*Your instructions*. Where a line holds the word "scene", copy that line.
— START OF Given information —
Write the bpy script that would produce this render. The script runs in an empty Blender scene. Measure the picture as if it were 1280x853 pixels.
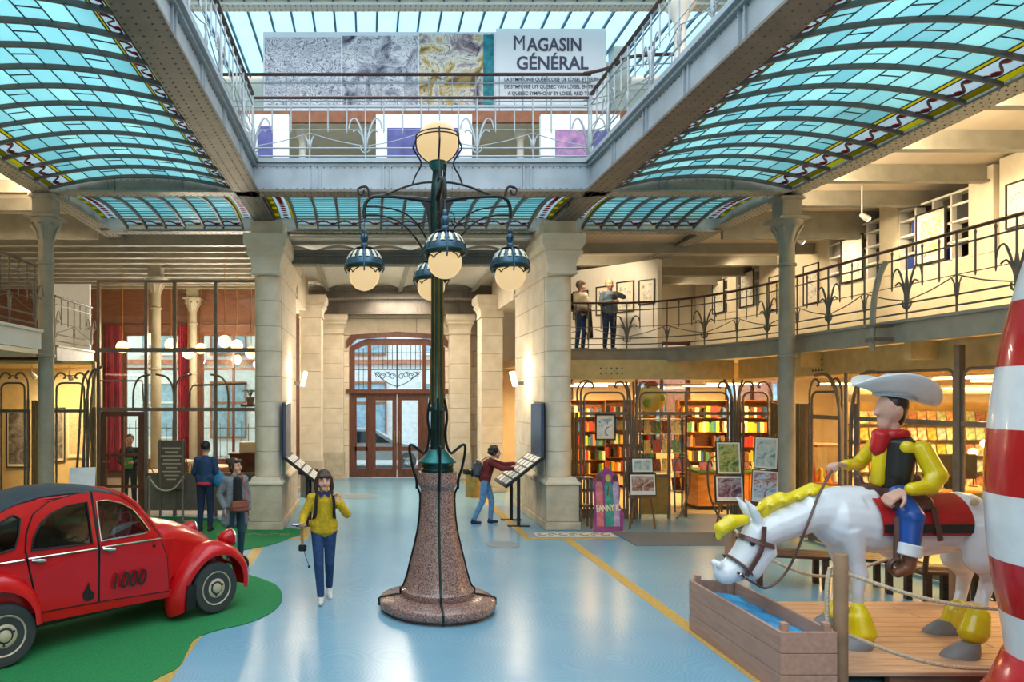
import bpy, bmesh, math, random
from mathutils import Vector, Matrix, Euler
from mathutils.geometry import tessellate_polygon
random.seed(11)
PI = math.pi
SC = bpy.context.scene
COL = SC.collection
H_EYE = 2.65

# ------------------------------------------------------------ camera, sky, exposure
cam_d = bpy.data.cameras.new('camera'); cam = bpy.data.objects.new('camera', cam_d); COL.objects.link(cam)
cam.location = (0, 0, H_EYE); cam.rotation_euler = (PI/2, 0, 0)
cam_d.sensor_width = 36.0; cam_d.lens = 36.0*900/1280
cam_d.shift_x = (640-462)/1280; cam_d.shift_y = (495-426.5)/1280
cam_d.clip_start = 0.05; cam_d.clip_end = 300
SC.camera = cam
W = bpy.data.worlds.new('sky'); SC.world = W; W.use_nodes = True
bg = W.node_tree.nodes['Background']; bg.inputs[0].default_value = (0.78, 0.90, 1.0, 1); bg.inputs[1].default_value = 3.5
SC.view_settings.view_transform = 'Standard'; SC.view_settings.look = 'None'
SC.view_settings.exposure = 0.12; SC.view_settings.gamma = 1.0; SC.view_settings.use_curve_mapping = False
try:
    SC.cycles.use_denoising = True
    SC.cycles.max_bounces = 8; SC.cycles.diffuse_bounces = 4; SC.cycles.glossy_bounces = 4
    SC.cycles.transmission_bounces = 6; SC.cycles.transparent_max_bounces = 16
    SC.cycles.sample_clamp_indirect = 6.0; SC.cycles.caustics_reflective = False; SC.cycles.caustics_refractive = False
    SC.cycles.blur_glossy = 0.5
except Exception:
    pass

def P(px, py, D):
    return Vector(((px-462)/900*D, D, H_EYE+(495-py)/900*D))

# ------------------------------------------------------------ lights: lamps of the place and added fill
def area(loc, sx, sy, power, col, rot=(0, 0, 0), name='area_source'):
    l = bpy.data.lights.new(name, 'AREA'); l.shape = 'RECTANGLE'; l.size = sx; l.size_y = sy
    l.energy = power; l.color = col
    o = bpy.data.objects.new(name, l); COL.objects.link(o); o.location = loc; o.rotation_euler = rot; return o
def bulb(loc, power, col, r=0.08, name='bulb_source'):
    l = bpy.data.lights.new(name, 'POINT'); l.energy = power; l.color = col; l.shadow_soft_size = r
    o = bpy.data.objects.new(name, l); COL.objects.link(o); o.location = loc; return o
def spot(loc, target, power, col, ang=60, name='spot_source'):
    l = bpy.data.lights.new(name, 'SPOT'); l.energy = power; l.color = col; l.spot_size = math.radians(ang); l.spot_blend = .6; l.shadow_soft_size = .05
    o = bpy.data.objects.new(name, l); COL.objects.link(o); o.location = loc
    o.rotation_euler = (Vector(target)-Vector(loc)).to_track_quat('-Z', 'Y').to_euler(); return o
def portal(loc, sx, sy, rot=(0, 0, 0)):
    o = area(loc, sx, sy, 1, (1, 1, 1), rot, 'sky_portal'); o.data.cycles.is_portal = True; return o
WARM = (1.0, 0.66, 0.28); SOFT = (1.0, 0.80, 0.54); PALE = (1.0, .88, .72)
portal((0.9, 0.0, 11.6), 14.2, 28.0)

# ------------------------------------------------------------ materials
def lin(c):
    return tuple((x/12.92 if x <= .04045 else ((x+.055)/1.055)**2.4) for x in c)
def hexc(h):
    h = h.lstrip('#'); return lin(tuple(int(h[i:i+2], 16)/255 for i in (0, 2, 4)))
MATS = {}
def mat(name, h, rough=.5, metal=0., var=.10, scale=6., bump=0., bscale=None, emit=0., coat=0., spec=.5, h2=None, stretch=None):
    if name in MATS: return MATS[name]
    m = bpy.data.materials.new(name); m.use_nodes = True; nt = m.node_tree; N = nt.nodes; L = nt.links
    b = N['Principled BSDF']; c = hexc(h) if isinstance(h, str) else h
    b.inputs['Roughness'].default_value = rough; b.inputs['Metallic'].default_value = metal
    b.inputs['Specular IOR Level'].default_value = spec
    if coat: b.inputs['Coat Weight'].default_value = coat; b.inputs['Coat Roughness'].default_value = .05
    if emit:
        b.inputs['Emission Color'].default_value = (*c, 1); b.inputs['Emission Strength'].default_value = emit
    if var > 0 or h2:
        tc = N.new('ShaderNodeTexCoord'); no = N.new('ShaderNodeTexNoise'); no.inputs['Scale'].default_value = scale; no.inputs['Detail'].default_value = 4
        src = tc.outputs['Object']
        if stretch:
            mp = N.new('ShaderNodeMapping'); mp.inputs['Scale'].default_value = stretch; L.new(src, mp.inputs[0]); src = mp.outputs[0]
        L.new(src, no.inputs['Vector'])
        mx = N.new('ShaderNodeMix'); mx.data_type = 'RGBA'
        c2 = (hexc(h2) if h2 else tuple(x*(1-3*var) if x*(1-3*var) > 0 else 0 for x in c))
        c1 = c if h2 else tuple(min(1, x*(1+2*var)) for x in c)
        rp = N.new('ShaderNodeMapRange'); rp.inputs[1].default_value = .3; rp.inputs[2].default_value = .7
        L.new(no.outputs['Fac'], rp.inputs[0]); L.new(rp.outputs[0], mx.inputs[0])
        mx.inputs[6].default_value = (*c2, 1); mx.inputs[7].default_value = (*c1, 1)
        L.new(mx.outputs[2], b.inputs['Base Color'])
        if bump:
            bm_ = N.new('ShaderNodeBump'); bm_.inputs['Strength'].default_value = bump; bm_.inputs['Distance'].default_value = .01
            n2 = N.new('ShaderNodeTexNoise'); n2.inputs['Scale'].default_value = bscale or scale*6; n2.inputs['Detail'].default_value = 3
            L.new(src, n2.inputs['Vector']); L.new(n2.outputs['Fac'], bm_.inputs['Height']); L.new(bm_.outputs[0], b.inputs['Normal'])
    else:
        b.inputs['Base Color'].default_value = (*c, 1)
    MATS[name] = m; return m
def glass_mat(name, tint='#ffffff', refl=.08, body=.0, bodyc='#ffffff', rough=.02):
    """thin window glass: mostly clear, some mirror reflection, optional milky body"""
    if name in MATS: return MATS[name]
    m = bpy.data.materials.new(name); m.use_nodes = True; nt = m.node_tree; N = nt.nodes; L = nt.links
    N.remove(N['Principled BSDF']); out = N['Material Output']
    tr = N.new('ShaderNodeBsdfTransparent'); tr.inputs[0].default_value = (*hexc(tint), 1)
    gl = N.new('ShaderNodeBsdfGlossy'); gl.inputs['Roughness'].default_value = rough
    fr = N.new('ShaderNodeFresnel'); fr.inputs[0].default_value = 1.45
    ad = N.new('ShaderNodeMath'); ad.operation = 'MULTIPLY_ADD'; ad.inputs[1].default_value = .9; ad.inputs[2].default_value = refl*.5; L.new(fr.outputs[0], ad.inputs[0])
    ge = N.new('ShaderNodeNewGeometry'); iv = N.new('ShaderNodeMath'); iv.operation = 'SUBTRACT'; iv.inputs[0].default_value = 1; L.new(ge.outputs['Backfacing'], iv.inputs[1])
    fm = N.new('ShaderNodeMath'); fm.operation = 'MULTIPLY'; L.new(ad.outputs[0], fm.inputs[0]); L.new(iv.outputs[0], fm.inputs[1])
    m1 = N.new('ShaderNodeMixShader'); L.new(fm.outputs[0], m1.inputs[0]); L.new(tr.outputs[0], m1.inputs[1]); L.new(gl.outputs[0], m1.inputs[2])
    last = m1
    if body:
        df = N.new('ShaderNodeBsdfDiffuse'); df.inputs[0].default_value = (*hexc(bodyc), 1)
        m2 = N.new('ShaderNodeMixShader'); m2.inputs[0].default_value = body; L.new(m1.outputs[0], m2.inputs[1]); L.new(df.outputs[0], m2.inputs[2]); last = m2
    L.new(last.outputs[0], out.inputs[0]); MATS[name] = m; return m
def milk_glass(name, h, h2, tr=.9, scale=2.5):
    """translucent coloured glass that glows with the daylight above it"""
    if name in MATS: return MATS[name]
    m = bpy.data.materials.new(name); m.use_nodes = True; nt = m.node_tree; N = nt.nodes; L = nt.links
    N.remove(N['Principled BSDF']); out = N['Material Output']
    tc = N.new('ShaderNodeTexCoord'); no = N.new('ShaderNodeTexNoise'); no.inputs['Scale'].default_value = scale; L.new(tc.outputs['Object'], no.inputs['Vector'])
    mx = N.new('ShaderNodeMix'); mx.data_type = 'RGBA'; mx.inputs[6].default_value = (*hexc(h), 1); mx.inputs[7].default_value = (*hexc(h2), 1)
    L.new(no.outputs['Fac'], mx.inputs[0])
    t = N.new('ShaderNodeBsdfTranslucent'); L.new(mx.outputs[2], t.inputs[0])
    p = N.new('ShaderNodeBsdfPrincipled'); L.new(mx.outputs[2], p.inputs['Base Color']); p.inputs['Roughness'].default_value = .25
    ms = N.new('ShaderNodeMixShader'); ms.inputs[0].default_value = tr; L.new(p.outputs[0], ms.inputs[1]); L.new(t.outputs[0], ms.inputs[2])
    L.new(ms.outputs[0], out.inputs[0]); MATS[name] = m; return m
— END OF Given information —
*Expected answer*.
Write the bpy script that would produce this render. The script runs in an empty Blender scene. Measure the picture as if it were 1280x853 pixels.
SC = bpy.context.scene